Inclement weather that affected the bloom late last year has resulted in far less fruit available for export from Michoacán so far this season. According to the USDA, shipments to the US were almost 20 per cent down on 2007 levels. Prices at the Los Angeles wholesale market reflected the shortage, averaging US$3.00 per carton higher in early June compared to the same period a year earlier.

“Mango volumes have been way down so far this season,” said Jesus ‘Chuy’ Loza of Freska Produce International. “Prices have been strong in the US all spring. I’ve not seen a better market than this one for many years.”

Mr Loza said supplies may get even shorter as production shifts north from central Mexico to Sinaloa later in the summer. Once again, weather during the bloom period looks to be the culprit.

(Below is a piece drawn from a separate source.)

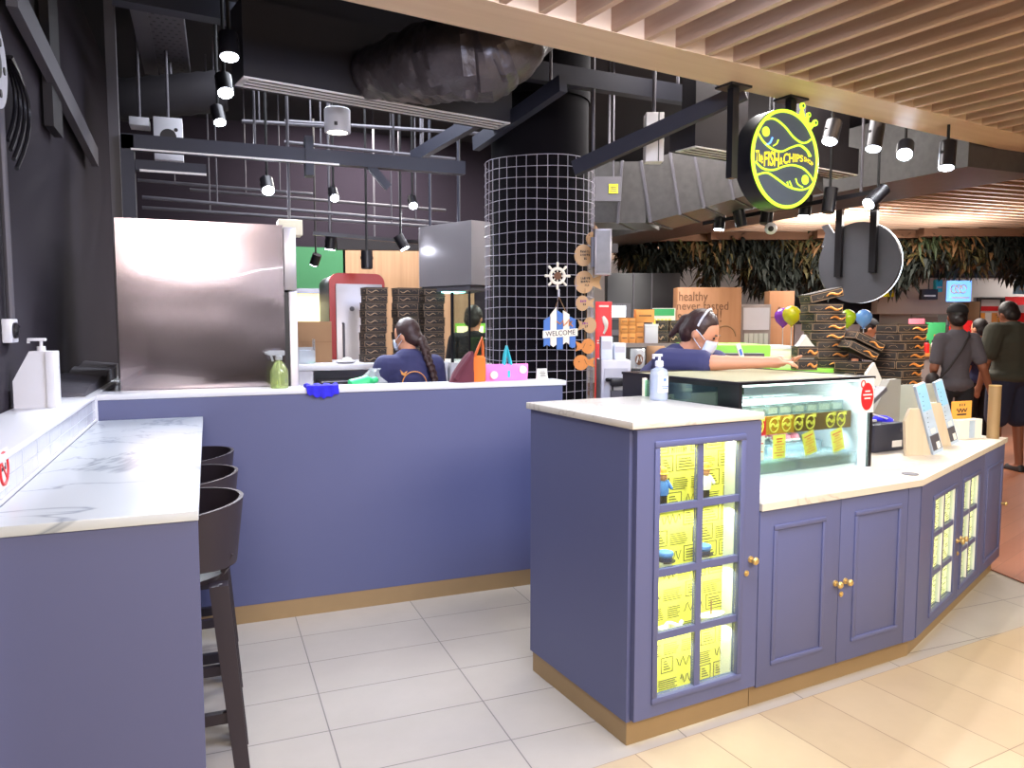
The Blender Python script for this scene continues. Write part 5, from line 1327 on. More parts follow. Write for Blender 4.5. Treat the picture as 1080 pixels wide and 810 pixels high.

“The Sinaloa crop looks to be off by as much as 40 per cent this year,” he said. “There will be a struggle between the processors, exporters and the domestic market for fruit, which should keep the market firm for the remainder of the deal.”

According to Roberto Crespo of Sinaloa-based Empaque Don Jorge, unseasonal weather has derailed what had been shaping up to be a promising crop. “We had an excellent bloom period, but a sharp drop in temperature, coupled with a general lack of rainfall has meant the crop will be nowhere near what we expected,” he said.